Task to complete: From the data that follows, report how many lines hold the string "parts", giving only the number.

Input for this task:
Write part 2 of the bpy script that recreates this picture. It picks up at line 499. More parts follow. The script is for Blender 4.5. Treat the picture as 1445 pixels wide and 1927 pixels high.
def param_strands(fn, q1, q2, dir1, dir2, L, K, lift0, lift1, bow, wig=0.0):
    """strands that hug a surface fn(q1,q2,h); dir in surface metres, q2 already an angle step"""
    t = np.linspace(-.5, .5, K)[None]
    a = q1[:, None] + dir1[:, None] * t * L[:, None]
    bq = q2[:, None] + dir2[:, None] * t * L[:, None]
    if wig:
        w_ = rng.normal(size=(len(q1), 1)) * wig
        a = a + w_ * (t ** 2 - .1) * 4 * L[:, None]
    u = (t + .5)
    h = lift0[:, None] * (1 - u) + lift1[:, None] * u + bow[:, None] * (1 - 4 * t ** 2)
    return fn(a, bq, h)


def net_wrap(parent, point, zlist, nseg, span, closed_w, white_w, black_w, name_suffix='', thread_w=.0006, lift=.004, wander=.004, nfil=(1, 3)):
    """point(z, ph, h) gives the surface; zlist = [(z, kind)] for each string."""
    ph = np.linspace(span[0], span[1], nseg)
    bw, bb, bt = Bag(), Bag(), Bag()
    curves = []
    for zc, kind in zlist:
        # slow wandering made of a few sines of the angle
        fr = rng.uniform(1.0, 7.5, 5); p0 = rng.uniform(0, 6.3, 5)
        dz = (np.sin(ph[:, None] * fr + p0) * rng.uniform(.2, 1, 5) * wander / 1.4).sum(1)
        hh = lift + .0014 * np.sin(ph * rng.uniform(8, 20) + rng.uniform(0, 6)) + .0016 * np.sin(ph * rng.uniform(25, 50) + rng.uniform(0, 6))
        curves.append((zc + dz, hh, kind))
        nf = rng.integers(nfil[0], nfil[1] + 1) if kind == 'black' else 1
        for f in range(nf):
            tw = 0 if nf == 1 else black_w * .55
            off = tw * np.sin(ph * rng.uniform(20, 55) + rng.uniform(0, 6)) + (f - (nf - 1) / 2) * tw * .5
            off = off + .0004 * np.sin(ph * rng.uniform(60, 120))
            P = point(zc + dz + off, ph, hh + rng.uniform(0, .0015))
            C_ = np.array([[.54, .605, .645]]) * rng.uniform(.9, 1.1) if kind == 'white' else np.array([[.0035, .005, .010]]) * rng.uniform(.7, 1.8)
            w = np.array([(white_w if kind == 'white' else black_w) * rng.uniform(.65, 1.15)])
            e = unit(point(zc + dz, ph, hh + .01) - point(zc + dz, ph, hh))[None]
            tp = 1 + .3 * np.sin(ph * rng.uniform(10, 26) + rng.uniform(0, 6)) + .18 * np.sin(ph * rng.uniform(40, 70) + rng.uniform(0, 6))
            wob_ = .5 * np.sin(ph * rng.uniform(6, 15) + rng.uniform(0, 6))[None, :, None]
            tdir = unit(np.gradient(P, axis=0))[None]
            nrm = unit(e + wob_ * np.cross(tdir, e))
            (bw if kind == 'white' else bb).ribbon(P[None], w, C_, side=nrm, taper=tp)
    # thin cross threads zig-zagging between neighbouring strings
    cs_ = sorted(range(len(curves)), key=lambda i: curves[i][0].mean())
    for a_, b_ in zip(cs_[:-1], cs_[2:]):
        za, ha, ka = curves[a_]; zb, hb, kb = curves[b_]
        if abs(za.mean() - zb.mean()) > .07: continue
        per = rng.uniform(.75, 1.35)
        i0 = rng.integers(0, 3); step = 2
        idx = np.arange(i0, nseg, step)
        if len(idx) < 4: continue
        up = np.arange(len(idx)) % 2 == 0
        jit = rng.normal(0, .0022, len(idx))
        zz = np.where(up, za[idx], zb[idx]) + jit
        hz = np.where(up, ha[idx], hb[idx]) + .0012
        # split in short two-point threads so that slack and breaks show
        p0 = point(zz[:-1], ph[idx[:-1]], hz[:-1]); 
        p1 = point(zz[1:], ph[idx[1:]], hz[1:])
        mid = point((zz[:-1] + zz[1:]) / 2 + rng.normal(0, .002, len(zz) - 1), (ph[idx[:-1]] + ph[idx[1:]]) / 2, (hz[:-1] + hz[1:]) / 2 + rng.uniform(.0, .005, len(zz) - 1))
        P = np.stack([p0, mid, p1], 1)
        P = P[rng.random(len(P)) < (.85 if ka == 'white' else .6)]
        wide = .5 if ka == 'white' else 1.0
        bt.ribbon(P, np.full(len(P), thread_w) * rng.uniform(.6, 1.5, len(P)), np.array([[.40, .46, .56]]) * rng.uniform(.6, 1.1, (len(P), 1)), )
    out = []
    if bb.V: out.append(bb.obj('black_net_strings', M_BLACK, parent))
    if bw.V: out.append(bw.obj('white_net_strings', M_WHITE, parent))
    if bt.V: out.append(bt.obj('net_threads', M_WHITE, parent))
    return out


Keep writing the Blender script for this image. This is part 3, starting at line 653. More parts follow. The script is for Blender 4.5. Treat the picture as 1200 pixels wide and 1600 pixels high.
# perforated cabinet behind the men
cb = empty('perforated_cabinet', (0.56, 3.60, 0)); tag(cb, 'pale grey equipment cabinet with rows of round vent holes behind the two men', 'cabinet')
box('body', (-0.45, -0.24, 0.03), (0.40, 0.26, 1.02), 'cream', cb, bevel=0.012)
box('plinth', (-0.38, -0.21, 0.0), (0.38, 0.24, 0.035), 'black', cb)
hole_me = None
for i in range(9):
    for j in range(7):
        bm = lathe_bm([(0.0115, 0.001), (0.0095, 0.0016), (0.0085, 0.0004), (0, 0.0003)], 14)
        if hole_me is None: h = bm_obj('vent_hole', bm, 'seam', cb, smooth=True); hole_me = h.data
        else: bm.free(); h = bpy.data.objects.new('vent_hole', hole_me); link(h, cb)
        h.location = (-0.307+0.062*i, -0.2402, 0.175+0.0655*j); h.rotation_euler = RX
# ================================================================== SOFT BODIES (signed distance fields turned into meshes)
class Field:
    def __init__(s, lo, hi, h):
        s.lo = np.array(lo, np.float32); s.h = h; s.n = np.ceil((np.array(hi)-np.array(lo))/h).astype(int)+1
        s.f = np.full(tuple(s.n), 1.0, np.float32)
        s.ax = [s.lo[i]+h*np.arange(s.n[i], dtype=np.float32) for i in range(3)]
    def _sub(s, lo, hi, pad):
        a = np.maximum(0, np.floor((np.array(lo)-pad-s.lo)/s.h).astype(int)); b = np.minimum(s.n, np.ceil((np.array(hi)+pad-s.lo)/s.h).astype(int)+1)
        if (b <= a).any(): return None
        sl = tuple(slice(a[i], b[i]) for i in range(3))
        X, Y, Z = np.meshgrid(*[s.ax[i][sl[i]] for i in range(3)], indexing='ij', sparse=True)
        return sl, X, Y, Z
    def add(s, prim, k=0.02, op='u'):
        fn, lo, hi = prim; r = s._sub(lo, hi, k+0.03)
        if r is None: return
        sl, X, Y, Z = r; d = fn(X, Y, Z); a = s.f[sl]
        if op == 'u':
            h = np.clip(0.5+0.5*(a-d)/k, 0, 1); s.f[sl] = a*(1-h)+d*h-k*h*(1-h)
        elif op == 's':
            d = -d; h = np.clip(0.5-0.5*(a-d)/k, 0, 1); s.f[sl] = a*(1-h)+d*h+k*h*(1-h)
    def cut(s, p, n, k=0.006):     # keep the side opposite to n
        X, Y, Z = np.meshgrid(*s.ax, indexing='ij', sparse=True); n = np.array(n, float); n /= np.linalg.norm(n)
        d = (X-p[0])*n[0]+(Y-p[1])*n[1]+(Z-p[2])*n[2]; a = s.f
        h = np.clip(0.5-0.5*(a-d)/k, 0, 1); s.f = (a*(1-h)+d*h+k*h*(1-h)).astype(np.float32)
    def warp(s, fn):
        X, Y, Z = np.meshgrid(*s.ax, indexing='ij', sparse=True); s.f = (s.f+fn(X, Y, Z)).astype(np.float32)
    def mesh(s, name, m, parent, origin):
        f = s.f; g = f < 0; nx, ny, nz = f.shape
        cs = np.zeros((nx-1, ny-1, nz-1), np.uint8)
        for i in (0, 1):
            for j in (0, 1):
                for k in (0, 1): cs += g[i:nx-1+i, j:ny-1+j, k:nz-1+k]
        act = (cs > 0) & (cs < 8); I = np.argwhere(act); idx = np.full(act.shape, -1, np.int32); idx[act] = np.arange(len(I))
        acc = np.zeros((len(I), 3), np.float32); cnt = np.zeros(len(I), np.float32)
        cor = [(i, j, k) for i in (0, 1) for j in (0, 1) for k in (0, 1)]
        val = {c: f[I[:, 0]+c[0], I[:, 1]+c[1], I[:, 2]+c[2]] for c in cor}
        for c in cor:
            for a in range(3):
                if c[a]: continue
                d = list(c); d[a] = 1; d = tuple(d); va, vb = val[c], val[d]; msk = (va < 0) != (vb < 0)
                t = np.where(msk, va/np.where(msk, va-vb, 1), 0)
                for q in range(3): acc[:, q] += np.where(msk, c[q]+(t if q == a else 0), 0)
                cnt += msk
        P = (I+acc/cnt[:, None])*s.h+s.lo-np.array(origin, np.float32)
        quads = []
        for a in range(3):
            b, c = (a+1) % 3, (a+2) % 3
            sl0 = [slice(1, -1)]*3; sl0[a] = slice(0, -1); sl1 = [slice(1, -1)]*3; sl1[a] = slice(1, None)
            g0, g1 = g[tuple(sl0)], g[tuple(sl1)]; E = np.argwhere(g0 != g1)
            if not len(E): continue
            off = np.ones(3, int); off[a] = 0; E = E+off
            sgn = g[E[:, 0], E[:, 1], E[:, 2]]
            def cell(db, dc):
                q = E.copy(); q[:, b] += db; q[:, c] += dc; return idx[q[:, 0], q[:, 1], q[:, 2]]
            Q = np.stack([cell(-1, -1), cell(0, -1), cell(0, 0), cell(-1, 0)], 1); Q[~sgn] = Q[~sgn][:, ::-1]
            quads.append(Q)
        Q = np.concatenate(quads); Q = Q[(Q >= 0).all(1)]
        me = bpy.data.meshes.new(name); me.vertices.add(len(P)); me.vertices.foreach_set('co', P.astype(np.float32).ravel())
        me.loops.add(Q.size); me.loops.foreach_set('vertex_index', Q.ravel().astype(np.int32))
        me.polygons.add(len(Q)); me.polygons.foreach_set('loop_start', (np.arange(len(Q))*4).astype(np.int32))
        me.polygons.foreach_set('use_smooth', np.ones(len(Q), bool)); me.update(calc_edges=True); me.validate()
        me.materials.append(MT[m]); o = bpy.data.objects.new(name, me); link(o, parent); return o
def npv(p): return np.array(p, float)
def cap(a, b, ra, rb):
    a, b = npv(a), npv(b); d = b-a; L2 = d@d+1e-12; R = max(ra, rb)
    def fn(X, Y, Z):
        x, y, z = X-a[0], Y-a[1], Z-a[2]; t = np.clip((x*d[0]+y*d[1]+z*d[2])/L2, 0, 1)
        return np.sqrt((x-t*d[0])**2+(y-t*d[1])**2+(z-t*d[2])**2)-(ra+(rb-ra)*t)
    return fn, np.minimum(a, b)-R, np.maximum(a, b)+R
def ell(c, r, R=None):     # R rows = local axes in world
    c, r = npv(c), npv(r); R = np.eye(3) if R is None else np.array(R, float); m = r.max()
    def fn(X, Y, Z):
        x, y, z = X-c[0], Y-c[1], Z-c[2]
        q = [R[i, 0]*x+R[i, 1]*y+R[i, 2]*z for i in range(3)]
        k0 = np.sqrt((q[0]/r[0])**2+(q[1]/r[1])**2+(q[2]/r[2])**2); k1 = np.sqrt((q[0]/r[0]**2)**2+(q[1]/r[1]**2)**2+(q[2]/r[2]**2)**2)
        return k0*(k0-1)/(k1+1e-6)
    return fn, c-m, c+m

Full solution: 2